- _Directions_
In the material below, list every line carrying the string "script".

- _Given information_
※ ※ ※
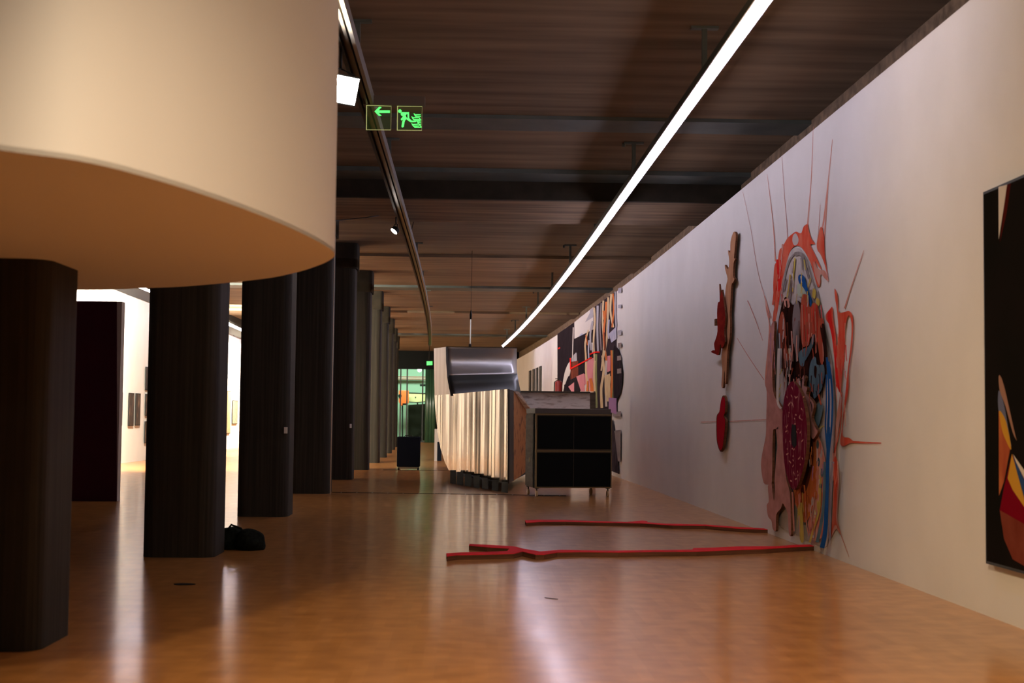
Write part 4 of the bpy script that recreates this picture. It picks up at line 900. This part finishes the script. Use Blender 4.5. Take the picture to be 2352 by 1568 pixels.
※ ※ ※
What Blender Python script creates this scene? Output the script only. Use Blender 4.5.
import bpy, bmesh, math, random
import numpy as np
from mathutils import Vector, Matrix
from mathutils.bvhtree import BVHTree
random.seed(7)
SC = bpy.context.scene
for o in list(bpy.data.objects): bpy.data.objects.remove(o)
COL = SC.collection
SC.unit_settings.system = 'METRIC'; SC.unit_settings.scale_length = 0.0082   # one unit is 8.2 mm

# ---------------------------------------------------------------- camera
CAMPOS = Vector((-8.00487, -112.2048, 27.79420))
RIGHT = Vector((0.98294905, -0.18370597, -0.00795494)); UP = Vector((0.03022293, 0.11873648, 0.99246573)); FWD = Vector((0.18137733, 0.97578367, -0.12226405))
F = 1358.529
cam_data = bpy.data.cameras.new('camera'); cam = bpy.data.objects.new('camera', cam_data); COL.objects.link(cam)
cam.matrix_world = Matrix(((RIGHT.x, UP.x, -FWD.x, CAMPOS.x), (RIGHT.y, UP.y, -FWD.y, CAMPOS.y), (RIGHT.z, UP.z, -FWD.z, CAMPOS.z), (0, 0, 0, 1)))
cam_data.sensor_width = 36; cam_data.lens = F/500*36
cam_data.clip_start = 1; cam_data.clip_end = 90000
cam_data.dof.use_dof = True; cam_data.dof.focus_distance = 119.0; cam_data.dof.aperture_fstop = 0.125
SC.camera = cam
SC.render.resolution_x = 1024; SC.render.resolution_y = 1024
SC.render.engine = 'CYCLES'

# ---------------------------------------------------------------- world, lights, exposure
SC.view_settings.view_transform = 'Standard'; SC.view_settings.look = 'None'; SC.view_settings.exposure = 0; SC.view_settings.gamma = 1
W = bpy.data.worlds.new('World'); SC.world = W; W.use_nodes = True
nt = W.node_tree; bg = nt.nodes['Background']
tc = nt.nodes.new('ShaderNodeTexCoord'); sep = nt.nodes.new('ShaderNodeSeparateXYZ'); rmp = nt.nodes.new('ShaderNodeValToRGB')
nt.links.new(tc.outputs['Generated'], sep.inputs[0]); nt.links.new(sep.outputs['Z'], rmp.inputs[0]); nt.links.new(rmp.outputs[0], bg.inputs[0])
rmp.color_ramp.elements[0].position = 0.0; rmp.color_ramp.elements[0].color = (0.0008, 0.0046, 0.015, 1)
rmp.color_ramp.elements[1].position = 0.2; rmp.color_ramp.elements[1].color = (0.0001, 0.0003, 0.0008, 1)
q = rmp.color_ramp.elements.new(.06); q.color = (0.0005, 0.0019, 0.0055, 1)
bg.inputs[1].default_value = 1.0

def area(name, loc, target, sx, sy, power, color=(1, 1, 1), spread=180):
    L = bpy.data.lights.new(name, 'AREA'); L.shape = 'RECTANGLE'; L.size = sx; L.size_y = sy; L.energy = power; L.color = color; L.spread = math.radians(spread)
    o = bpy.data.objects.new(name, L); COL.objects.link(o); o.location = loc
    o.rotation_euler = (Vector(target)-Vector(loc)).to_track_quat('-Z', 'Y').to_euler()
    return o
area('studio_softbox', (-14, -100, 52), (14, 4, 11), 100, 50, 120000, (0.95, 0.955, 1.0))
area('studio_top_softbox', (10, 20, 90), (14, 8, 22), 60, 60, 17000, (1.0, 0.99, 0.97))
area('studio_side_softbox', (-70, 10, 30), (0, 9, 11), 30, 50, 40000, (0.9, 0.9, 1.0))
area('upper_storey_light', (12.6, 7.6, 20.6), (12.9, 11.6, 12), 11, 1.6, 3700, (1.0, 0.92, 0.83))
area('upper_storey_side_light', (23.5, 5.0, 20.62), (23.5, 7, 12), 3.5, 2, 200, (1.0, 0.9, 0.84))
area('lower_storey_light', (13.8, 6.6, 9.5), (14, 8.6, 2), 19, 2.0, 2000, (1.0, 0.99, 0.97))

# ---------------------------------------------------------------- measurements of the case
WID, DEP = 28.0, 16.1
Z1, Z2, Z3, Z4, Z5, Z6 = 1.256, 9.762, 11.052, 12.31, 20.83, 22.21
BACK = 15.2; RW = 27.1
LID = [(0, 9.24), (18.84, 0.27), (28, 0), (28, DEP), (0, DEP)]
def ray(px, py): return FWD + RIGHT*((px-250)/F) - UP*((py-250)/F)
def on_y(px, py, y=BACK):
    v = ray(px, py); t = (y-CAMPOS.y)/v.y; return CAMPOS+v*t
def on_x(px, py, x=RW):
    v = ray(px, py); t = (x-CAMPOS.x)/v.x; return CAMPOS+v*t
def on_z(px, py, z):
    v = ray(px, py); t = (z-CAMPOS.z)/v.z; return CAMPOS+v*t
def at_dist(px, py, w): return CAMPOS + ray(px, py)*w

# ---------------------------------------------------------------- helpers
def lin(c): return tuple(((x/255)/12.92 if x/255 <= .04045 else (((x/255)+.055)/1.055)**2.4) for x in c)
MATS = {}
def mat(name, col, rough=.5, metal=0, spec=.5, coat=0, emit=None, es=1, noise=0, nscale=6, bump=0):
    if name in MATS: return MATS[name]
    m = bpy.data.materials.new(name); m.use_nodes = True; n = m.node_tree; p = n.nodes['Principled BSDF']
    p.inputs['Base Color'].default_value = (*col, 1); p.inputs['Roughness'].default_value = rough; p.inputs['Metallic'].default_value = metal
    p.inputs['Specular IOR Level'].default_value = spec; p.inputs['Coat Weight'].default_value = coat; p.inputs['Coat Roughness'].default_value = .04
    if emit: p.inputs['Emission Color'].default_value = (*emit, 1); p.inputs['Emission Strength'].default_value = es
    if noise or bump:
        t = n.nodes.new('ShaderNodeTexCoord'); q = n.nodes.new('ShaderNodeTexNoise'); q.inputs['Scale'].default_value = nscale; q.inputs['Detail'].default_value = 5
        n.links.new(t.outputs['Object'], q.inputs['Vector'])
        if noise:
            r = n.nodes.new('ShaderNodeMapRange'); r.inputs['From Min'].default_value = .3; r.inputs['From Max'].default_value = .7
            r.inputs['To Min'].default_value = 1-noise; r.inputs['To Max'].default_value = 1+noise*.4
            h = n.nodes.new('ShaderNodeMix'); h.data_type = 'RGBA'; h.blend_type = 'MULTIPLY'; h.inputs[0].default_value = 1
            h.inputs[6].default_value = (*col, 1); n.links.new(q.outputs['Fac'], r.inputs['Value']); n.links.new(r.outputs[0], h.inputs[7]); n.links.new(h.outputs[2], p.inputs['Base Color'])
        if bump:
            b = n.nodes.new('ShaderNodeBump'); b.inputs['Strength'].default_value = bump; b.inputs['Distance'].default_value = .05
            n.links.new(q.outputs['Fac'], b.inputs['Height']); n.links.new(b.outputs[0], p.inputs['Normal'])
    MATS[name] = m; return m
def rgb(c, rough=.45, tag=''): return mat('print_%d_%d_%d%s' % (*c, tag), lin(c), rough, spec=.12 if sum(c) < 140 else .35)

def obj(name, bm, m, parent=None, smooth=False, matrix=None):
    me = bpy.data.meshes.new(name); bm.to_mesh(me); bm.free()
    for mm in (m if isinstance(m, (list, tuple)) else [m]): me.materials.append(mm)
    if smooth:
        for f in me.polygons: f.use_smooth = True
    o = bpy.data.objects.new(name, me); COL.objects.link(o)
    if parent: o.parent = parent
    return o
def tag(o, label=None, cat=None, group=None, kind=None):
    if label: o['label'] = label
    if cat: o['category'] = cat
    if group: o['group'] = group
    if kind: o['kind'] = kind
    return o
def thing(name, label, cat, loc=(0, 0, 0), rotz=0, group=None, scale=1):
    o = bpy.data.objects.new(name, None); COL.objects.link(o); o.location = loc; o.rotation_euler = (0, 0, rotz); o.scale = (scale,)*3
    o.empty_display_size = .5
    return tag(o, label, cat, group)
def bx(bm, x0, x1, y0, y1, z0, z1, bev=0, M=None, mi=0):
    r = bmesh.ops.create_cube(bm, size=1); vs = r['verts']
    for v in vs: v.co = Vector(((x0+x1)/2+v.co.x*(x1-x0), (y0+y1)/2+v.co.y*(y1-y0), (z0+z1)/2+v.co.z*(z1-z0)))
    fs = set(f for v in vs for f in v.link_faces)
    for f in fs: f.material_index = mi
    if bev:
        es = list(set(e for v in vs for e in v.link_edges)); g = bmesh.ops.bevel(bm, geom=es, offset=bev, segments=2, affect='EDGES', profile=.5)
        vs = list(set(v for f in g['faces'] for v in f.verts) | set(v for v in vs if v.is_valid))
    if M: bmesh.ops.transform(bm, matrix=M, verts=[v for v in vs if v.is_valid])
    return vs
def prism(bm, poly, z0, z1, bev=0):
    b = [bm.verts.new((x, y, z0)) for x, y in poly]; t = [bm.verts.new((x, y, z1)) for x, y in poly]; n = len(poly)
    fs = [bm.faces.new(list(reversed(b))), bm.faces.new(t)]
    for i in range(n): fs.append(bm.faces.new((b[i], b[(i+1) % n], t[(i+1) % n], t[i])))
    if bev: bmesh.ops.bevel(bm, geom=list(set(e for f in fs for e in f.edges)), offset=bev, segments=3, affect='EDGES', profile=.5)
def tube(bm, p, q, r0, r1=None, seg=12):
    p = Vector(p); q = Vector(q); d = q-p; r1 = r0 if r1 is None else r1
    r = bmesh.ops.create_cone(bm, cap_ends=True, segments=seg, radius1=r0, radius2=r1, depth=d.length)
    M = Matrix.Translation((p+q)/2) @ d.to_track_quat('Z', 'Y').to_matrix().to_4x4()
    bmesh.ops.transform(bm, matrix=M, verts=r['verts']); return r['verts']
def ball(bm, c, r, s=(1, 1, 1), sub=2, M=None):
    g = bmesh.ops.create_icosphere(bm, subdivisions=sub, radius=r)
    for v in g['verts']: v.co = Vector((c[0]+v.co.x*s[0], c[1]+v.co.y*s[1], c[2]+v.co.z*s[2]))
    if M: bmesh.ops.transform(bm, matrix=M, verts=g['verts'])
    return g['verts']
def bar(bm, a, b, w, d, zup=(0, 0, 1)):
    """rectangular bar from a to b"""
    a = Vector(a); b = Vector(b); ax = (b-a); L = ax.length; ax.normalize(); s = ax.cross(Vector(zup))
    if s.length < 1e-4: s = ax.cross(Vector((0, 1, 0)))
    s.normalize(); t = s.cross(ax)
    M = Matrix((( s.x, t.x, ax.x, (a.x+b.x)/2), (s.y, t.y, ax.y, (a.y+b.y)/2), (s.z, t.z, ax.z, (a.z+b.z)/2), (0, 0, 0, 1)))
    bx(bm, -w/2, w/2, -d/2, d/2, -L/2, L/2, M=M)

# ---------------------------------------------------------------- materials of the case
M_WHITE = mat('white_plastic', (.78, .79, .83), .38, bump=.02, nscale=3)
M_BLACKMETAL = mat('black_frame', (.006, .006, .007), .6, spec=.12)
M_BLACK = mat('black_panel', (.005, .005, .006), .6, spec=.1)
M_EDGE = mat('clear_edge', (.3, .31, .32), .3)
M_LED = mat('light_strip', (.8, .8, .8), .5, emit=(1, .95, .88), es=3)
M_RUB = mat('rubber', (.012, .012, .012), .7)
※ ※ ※
- _Output_
Write part 4 of the bpy script that recreates this picture. It picks up at line 900. This part finishes the script. Use Blender 4.5. Take the picture to be 2352 by 1568 pixels.
What Blender Python script creates this scene? Output the script only. Use Blender 4.5.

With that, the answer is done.